Simon Magus

Director: Ben Hopkins
Screenwriters: Ben Hopkins

Institute History

  • 2000 Sundance Film Festival


One doesn’t often see films with the tantalizing magical aura ofSimon Magus, but that’s because directors with the creativity and intelligence of Ben Hopkins don’t emerge too often. This incredibly rich and demanding debut by one of Britain’s truly promising young talents recreates “a tale from a vanished world.”

An almost-medieval Jewish village, set somewhere in central Europe during the nineteenth century, is facing a crisis of modernization. The Talmudic community is faltering, bypassed by the outside world, and even lacks the ten men necessary for a religious quorum. Simon, dirty, disheveled, and perhaps somewhat mad, is the object of most of the villagers’ taunts and derision. The newly constructed railway is coming, however, and the leading merchant, Hase, is ruthlessly determined to control the town’s future by assuming proprietorship of the train station. At the same time, Dovid, a young religious scholar, sees the railway as the salvation of a community on the edge of oblivion. And the aristocratic Squire, who holds the key to the future, disdains commerce and has real passion only for poetry and the transformative power of intellectual inquiry and art.
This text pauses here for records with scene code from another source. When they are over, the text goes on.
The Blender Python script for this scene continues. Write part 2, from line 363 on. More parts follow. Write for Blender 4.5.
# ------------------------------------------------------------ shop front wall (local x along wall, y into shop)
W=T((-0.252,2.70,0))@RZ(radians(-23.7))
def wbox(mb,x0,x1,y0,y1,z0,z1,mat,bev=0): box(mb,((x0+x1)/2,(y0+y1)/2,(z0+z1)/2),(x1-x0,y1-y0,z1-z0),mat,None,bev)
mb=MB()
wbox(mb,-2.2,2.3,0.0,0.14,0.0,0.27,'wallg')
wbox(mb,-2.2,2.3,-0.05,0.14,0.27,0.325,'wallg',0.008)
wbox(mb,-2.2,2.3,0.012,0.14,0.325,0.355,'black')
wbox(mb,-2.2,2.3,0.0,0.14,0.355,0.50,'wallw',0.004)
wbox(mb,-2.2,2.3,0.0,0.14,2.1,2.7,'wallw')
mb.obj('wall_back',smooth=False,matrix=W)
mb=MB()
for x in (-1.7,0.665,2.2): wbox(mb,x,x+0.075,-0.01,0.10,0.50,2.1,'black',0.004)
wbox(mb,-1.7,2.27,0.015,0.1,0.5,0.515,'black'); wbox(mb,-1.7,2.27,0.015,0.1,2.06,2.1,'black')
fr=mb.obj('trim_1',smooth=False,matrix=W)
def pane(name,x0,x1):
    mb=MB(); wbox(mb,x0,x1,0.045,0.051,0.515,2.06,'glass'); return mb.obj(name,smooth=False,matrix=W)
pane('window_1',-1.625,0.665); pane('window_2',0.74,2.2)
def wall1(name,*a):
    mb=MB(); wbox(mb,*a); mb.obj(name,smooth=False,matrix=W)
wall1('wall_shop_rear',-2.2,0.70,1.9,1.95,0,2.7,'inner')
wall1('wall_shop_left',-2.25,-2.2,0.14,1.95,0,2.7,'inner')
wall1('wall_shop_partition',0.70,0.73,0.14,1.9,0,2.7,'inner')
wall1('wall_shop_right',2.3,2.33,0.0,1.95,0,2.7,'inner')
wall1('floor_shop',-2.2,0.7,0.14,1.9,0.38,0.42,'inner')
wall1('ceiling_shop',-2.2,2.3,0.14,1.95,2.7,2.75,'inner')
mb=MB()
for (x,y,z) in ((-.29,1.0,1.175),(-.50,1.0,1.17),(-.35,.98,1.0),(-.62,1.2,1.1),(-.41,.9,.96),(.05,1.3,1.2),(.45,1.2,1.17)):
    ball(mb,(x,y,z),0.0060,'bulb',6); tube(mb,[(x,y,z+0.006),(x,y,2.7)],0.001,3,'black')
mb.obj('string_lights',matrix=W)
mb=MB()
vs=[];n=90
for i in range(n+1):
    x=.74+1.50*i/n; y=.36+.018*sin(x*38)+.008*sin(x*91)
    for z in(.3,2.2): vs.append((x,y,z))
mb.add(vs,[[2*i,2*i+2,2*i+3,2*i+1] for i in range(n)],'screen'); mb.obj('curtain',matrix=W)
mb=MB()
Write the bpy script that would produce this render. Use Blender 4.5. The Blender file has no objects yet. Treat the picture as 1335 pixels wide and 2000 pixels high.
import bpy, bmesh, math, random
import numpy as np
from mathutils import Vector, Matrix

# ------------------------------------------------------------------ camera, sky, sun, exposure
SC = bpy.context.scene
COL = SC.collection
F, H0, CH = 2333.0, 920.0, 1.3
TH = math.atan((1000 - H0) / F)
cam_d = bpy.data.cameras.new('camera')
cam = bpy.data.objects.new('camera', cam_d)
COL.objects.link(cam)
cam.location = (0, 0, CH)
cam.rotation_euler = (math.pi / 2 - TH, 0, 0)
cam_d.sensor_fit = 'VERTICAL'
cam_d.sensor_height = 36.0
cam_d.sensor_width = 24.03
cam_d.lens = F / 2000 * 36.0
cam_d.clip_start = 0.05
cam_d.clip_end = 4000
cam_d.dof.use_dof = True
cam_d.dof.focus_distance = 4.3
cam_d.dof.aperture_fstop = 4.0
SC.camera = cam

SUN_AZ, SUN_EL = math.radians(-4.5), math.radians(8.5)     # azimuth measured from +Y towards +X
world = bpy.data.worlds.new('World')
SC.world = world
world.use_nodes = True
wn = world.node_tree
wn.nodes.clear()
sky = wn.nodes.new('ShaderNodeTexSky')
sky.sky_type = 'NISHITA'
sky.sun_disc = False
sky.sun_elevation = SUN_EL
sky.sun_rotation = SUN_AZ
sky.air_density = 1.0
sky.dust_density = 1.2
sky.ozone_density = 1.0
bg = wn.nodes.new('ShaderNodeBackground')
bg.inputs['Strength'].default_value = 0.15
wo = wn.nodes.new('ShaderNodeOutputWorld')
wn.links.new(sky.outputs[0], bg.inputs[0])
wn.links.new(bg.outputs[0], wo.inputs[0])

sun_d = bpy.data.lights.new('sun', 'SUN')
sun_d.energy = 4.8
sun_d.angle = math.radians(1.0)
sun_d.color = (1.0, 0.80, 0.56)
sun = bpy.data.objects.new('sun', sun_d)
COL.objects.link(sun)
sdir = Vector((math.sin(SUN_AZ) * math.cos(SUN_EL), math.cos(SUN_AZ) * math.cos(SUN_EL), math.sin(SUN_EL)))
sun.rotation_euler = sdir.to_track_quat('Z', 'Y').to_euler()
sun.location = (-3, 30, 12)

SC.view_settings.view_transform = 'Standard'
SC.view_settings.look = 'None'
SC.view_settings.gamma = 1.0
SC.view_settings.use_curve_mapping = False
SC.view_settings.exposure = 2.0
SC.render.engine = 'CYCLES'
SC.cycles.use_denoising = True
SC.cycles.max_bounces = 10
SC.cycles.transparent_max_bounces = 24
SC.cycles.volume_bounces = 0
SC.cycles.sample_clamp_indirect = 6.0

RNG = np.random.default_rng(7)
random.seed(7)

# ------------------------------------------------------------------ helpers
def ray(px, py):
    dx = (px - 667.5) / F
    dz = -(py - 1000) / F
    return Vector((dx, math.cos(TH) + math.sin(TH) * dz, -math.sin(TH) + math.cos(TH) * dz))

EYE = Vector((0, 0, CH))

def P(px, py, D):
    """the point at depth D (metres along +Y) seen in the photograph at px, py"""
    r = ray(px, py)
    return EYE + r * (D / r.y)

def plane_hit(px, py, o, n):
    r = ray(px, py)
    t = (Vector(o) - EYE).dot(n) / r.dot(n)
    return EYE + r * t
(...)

Add romance, the machinations of the devil, betrayal, and sectarian strife, and Hopkins has fashioned a wonderfully fantastic fable that blends love and enlightenment, social disharmony and the tormented soul of the forsaken. Displaying superb craft in handling a complex and ambitious narrative, Ben Hopkins announces his arrival as a filmmaker to be reckoned with, and Simon Magus is a film of impressive scope and imagination.